What the task asks: Extract every line that contains the word "only".

Recorded information:

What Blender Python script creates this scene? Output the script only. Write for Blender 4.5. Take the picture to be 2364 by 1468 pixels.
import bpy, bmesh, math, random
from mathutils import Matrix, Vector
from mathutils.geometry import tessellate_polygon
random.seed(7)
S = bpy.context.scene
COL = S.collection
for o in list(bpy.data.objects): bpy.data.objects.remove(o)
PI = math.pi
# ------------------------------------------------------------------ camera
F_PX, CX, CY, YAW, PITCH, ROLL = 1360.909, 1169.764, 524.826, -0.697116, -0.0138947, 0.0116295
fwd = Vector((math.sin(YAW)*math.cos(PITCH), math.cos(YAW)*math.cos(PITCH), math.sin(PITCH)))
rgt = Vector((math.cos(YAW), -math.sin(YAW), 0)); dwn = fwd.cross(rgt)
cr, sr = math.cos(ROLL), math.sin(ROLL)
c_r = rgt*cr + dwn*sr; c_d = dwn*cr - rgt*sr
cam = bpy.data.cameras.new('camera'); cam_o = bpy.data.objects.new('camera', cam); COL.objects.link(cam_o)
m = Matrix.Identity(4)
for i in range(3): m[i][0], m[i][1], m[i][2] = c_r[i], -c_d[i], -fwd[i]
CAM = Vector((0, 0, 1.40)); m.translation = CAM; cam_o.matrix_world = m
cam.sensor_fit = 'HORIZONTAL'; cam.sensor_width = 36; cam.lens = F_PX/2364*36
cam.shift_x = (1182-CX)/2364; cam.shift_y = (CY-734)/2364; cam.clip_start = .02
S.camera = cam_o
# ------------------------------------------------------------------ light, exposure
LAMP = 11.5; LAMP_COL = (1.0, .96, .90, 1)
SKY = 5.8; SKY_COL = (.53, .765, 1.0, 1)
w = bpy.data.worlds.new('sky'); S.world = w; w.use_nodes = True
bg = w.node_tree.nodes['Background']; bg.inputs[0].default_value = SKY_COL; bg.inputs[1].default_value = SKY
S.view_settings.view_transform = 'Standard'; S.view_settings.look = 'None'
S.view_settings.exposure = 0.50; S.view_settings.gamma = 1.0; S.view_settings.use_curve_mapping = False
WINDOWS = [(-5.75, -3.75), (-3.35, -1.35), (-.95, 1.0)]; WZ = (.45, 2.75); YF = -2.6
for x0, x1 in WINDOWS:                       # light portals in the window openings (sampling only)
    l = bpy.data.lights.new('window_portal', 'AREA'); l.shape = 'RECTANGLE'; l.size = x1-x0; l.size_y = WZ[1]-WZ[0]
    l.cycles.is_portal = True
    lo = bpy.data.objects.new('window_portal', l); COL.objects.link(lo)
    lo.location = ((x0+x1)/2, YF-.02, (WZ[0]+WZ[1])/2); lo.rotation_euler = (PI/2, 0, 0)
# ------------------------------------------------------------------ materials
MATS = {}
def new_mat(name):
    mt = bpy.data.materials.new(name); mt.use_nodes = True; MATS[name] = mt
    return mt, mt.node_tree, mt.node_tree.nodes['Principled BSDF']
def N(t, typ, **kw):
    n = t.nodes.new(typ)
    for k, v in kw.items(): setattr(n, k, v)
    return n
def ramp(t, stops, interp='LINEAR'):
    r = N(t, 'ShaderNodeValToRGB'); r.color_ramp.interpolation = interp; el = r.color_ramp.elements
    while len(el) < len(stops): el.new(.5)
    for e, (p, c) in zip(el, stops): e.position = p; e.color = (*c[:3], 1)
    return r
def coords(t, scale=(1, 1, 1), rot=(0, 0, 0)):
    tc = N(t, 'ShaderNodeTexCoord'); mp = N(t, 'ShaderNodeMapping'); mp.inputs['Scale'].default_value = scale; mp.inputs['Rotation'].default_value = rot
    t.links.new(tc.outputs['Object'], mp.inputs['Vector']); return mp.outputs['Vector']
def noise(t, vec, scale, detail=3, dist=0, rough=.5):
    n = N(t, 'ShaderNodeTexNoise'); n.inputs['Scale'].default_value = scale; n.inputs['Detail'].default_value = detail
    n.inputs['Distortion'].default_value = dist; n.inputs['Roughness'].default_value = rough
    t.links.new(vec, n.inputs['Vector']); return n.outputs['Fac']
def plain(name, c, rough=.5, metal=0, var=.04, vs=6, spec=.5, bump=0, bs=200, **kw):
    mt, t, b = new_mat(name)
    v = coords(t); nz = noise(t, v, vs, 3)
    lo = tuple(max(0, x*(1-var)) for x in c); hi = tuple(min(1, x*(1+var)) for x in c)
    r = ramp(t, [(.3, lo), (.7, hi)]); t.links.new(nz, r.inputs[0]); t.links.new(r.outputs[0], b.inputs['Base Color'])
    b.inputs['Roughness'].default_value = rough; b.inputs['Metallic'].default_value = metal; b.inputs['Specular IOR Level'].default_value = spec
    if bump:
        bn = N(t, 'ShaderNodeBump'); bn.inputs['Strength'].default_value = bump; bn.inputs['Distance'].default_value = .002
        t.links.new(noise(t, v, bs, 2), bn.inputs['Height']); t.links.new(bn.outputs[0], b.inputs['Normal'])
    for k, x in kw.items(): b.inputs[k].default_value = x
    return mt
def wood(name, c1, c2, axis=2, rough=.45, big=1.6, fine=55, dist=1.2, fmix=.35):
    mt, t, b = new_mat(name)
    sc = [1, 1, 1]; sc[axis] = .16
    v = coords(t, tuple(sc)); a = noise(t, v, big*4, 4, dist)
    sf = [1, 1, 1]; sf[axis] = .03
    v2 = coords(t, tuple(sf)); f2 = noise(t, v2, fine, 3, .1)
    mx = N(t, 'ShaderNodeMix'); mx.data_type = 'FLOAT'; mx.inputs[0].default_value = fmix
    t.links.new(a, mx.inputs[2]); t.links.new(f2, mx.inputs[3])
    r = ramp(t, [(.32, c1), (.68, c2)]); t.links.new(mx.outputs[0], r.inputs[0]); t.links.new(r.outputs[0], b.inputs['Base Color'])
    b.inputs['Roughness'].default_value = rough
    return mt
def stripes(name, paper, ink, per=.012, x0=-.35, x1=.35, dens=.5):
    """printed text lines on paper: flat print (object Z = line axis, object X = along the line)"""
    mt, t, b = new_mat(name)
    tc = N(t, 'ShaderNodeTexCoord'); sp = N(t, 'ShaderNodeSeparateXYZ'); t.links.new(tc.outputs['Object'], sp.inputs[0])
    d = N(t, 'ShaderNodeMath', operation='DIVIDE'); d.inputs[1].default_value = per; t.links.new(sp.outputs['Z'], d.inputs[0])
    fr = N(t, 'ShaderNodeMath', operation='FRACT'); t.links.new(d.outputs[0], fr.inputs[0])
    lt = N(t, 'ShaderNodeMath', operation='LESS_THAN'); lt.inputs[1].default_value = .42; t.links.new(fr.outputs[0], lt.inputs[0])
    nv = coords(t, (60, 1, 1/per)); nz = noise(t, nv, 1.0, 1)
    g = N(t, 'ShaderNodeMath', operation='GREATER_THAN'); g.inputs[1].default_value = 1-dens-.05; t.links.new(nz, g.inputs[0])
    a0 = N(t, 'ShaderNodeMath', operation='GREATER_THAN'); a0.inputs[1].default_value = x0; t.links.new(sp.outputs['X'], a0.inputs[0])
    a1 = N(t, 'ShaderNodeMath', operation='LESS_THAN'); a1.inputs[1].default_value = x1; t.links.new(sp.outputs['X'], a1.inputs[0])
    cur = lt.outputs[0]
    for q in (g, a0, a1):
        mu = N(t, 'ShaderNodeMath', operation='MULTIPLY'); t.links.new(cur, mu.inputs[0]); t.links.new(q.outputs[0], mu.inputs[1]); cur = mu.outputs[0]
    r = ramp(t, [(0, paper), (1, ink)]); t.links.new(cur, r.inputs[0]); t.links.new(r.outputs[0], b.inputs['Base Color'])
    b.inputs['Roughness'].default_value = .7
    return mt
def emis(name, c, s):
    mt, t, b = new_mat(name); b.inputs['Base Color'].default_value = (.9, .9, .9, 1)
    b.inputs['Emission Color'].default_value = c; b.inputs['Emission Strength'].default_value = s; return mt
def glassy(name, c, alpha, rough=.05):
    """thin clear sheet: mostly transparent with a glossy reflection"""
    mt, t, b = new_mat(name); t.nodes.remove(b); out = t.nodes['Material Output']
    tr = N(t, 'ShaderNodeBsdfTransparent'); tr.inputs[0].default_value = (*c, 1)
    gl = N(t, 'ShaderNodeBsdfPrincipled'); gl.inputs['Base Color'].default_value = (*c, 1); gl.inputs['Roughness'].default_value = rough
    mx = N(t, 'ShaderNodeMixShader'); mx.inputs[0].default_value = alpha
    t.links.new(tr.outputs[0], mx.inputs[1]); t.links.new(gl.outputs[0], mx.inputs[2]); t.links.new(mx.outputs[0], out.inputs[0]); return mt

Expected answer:
What Blender Python script creates this scene? Output the script only. Write for Blender 4.5. Take the picture to be 2364 by 1468 pixels.
for x0, x1 in WINDOWS:                       # light portals in the window openings (sampling only)